Pero no sólo la esperanza está presente en La fuga. También está el humor. Desde la propia ilustración de portada –una versión dibujada de un Trotsky que lagrimea y mira el paisaje con cierta desconfianza, a bordo de un trineo tirado por dos renos y aterido entre un bosque nevado de pinos– se puede percibir la mezcla entre desconfianza y complicidad que vinculará al exiliado con su chofer, un campesino de la Rusia profunda, hasta lograr el retorno a San Petersburgo para luego irse del país vía Finlandia.

La peripecia, que incluye las cartas que a la ida el propio Trotsky le escribe a su esposa, Natalia Sedova, tiene ese minuto a minuto inicial, el viaje en tren junto a un grupo de desterrados con destino a Obdorsk, y luego todo el regreso narrado por el autor una vez que ha consumado la fuga –de hecho, lo escribe y publica rápidamente para costear sus próximos pasos en el exilio–. Son poco más de 100 páginas, que tienen también como coda el encuentro con Sedova tal como Trotsky lo narró en Mi vida, la autobiografía que publicaría luego, en 1930.

El humor, decía, se cuela en esta fuga por todos lados. En la lectura política ácida e irónica del autor, pero también en la convivencia con Nikifor, el campesino ziriano que habría de sacarlo de allí.
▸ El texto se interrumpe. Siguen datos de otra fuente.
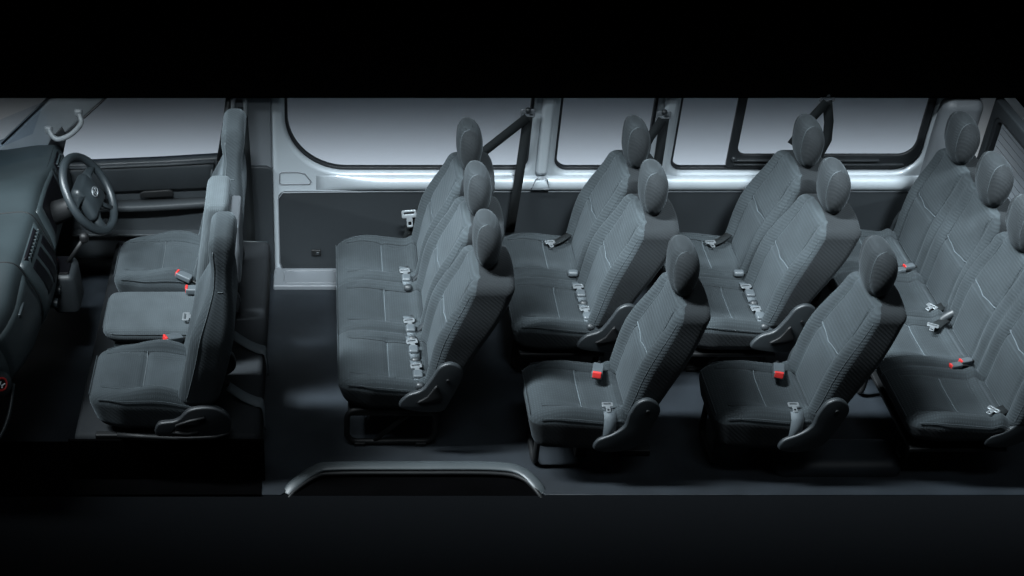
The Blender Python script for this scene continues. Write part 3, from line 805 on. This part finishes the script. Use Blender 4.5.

En las historias de pérdida, en los momentos dramáticos en los que se cuela una especie de escepticismo y empecinamiento: Trotsky, que debió fingir una dolencia física para que lo dejaran rezagado a la ida y así poder urdir su plan de huida, siente que la fuga pende de un hilo o –lo que parece peor pero acaba siendo terriblemente gracioso– depende de un par de campesinos borrachos: todo el trayecto –más de 2.000 kilómetros– que debe emprender de regreso en trineo lo encuentra entre temperaturas que oscilan entre los 25 y los 40 grados bajo cero, parando en poblados de diferentes grupos de campesinos rusos que, para su sorpresa, estaban tan atrasados respecto de las costumbres y el estilo de vida citadinos como avanzados en conocimiento de la situación política y las derivas de lo que fue ese primer intento de revolución, en 1905.

Además de mantener el clima del relato, el suspenso y también sostener la trama –pese a que uno ya conoce el desenlace, logra desprenderse de esa conciencia–, Trotsky recompone el clima de época y acerca la vivencia para dar, en cierta forma, con el clamor del campesinado y los pueblos rurales rusos. Y en una serie de movimientos en apariencia torpes pero con notables resultados, acaba por desandar ese trayecto que le llevó un mes a la ida y que, en trineo, recorrería en pocos días. No es su libro más famoso ni el más conocido, pero sí muestra una faceta que el dirigente revolucionario sabrá explotar luego muy bien: la crónica y la mirada del foráneo ante los destinos que el destierro le irá imponiendo.

La fuga de Siberia en un trineo de renos. De León Trotsky. Argentina, Siglo XXI, 2022, 125 páginas. Con prólogo de Leonardo Padura.